Hey, I am sorry. Please have a big virtual hug.

I will say to you what someone once told me when we lost our one of our girls in awful circumstances - We can't choose how the final moments of a life will end, the final moments of a life do not define that life, what defines the life is the love in it and the love you had for Callie is so plain to see in your words above. She was love so very much and had an amazing life.

You did ALL you could, you couldn't have done anymore. I would imagine her body and organs would be shutting down and she would have been in shock, she wouldn't have felt pain. Please don't torture yourself about this, I know it is hard. Grief is a vile emotion to ever go through and it comes with unreasonable guilt. You couldn't have done anymore and you shared such love with Callie. In time the pain will fade and you will remember happier times. I am so sorry

Sleep well beautiful girl

RIP Callie
x x
 
What a lovely tribute to your gorgeous girl. Sorry for the loss of your beloved piggy.
RIP little lady.
 
Sending hugs, she was beautiful and is having a truly amazing time over the rainbow bridge
 
Hey, I am sorry. Please have a big virtual hug.

I will say to you what someone once told me when we lost our one of our girls in awful circumstances - We can't choose how the final moments of a life will end, the final moments of a life do not define that life, what defines the life is the love in it and the love you had for Callie is so plain to see in your words above.

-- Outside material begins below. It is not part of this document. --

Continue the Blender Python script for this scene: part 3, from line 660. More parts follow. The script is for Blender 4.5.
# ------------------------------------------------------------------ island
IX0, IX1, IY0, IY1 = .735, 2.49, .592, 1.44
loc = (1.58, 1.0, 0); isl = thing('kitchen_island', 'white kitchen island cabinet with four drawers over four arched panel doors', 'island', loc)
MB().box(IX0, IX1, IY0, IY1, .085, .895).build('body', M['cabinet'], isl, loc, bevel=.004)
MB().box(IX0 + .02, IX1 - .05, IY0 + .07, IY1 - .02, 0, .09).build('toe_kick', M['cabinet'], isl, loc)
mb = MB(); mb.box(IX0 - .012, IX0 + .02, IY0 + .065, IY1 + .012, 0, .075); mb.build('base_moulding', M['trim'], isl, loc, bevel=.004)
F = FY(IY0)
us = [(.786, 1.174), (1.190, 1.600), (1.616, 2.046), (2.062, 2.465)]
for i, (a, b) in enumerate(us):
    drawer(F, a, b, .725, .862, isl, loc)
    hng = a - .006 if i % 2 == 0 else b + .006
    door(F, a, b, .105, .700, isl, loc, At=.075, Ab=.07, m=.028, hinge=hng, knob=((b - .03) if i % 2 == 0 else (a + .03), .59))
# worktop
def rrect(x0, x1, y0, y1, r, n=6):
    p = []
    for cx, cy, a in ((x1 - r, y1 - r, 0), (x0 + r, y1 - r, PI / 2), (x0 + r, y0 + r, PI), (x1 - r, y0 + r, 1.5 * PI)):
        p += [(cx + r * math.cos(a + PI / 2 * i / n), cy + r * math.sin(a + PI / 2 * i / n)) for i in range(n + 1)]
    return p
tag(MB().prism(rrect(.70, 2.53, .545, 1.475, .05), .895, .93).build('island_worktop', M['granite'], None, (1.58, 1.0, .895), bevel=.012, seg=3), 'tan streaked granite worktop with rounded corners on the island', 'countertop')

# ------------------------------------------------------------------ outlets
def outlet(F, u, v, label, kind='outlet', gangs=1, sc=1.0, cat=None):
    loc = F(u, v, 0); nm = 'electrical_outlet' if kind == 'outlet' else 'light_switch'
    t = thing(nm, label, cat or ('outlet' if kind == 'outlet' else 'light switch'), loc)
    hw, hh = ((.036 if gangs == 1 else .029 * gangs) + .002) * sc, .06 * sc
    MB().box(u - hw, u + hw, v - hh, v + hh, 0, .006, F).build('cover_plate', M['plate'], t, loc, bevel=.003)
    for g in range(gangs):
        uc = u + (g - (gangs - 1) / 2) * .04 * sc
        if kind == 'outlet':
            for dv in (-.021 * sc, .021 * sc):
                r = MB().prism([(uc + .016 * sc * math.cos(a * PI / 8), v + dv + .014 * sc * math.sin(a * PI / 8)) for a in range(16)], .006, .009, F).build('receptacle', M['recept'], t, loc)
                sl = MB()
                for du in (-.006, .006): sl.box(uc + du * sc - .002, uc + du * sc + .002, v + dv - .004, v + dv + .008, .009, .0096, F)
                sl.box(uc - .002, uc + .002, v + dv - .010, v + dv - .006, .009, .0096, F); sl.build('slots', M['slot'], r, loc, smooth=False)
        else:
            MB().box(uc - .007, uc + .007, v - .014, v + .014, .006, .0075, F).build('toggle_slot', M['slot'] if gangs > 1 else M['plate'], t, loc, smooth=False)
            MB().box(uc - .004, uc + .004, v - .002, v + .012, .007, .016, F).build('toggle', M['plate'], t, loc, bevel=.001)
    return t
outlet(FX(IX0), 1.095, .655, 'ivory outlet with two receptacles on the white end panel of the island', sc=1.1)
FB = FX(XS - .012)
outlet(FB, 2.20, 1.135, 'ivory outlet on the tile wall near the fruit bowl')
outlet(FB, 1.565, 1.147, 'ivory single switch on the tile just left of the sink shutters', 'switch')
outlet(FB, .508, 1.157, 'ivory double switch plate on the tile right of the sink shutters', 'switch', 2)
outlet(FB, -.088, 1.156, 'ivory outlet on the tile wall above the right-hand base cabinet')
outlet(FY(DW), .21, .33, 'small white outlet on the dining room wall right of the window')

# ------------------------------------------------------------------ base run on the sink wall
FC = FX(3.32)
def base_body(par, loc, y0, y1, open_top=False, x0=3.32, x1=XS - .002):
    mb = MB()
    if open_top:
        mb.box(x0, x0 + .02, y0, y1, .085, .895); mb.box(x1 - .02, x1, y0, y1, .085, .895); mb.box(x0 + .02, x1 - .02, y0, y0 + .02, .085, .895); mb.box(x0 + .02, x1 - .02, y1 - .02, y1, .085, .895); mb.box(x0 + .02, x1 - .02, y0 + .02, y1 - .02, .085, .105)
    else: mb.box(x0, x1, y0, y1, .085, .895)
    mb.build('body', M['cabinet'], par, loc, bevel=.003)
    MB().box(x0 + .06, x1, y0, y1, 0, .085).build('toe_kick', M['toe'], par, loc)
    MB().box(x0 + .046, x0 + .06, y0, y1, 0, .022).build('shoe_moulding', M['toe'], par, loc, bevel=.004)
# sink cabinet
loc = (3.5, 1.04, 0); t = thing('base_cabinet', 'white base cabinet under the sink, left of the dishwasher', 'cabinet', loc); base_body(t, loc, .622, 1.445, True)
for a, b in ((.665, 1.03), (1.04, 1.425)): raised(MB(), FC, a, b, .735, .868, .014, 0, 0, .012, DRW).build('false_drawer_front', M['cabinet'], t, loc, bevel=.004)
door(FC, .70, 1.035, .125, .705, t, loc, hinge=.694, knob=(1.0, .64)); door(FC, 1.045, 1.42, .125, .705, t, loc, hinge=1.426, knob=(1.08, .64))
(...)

She was love so very much and had an amazing life.

You did ALL you could, you couldn't have done anymore. I would imagine her body and organs would be shutting down and she would have been in shock, she wouldn't have felt pain. Please don't torture yourself about this, I know it is hard. Grief is a vile emotion to ever go through and it comes with unreasonable guilt. You couldn't have done anymore and you shared such love with Callie. In time the pain will fade and you will remember happier times. I am so sorry

Sleep well beautiful girl

RIP Callie
x x
Thank you so much. thank you all so much.

What you said really touched me Billy. I really hope she wasnt in pain and ill try my best to remember the good times. I'm sure everyone says this but she really was a special pig. I miss her dearly but i am so glad shes no longer in pain. I just wish piggies had longer life spans
 
What a truly lovely tribute to a very special piggy. She is out of pain now, in her prime, popcorning and playing zoomies with friends old and new. She has all her favourite food and she loves you very much.
 
I’m so sorry for your loss. Take comfort in the fact that she was happy with you, and knew she was loved ❤️
 
Such a beautiful tribute. I’m so sorry that you lost your sweet girl. Popcorn free Callie.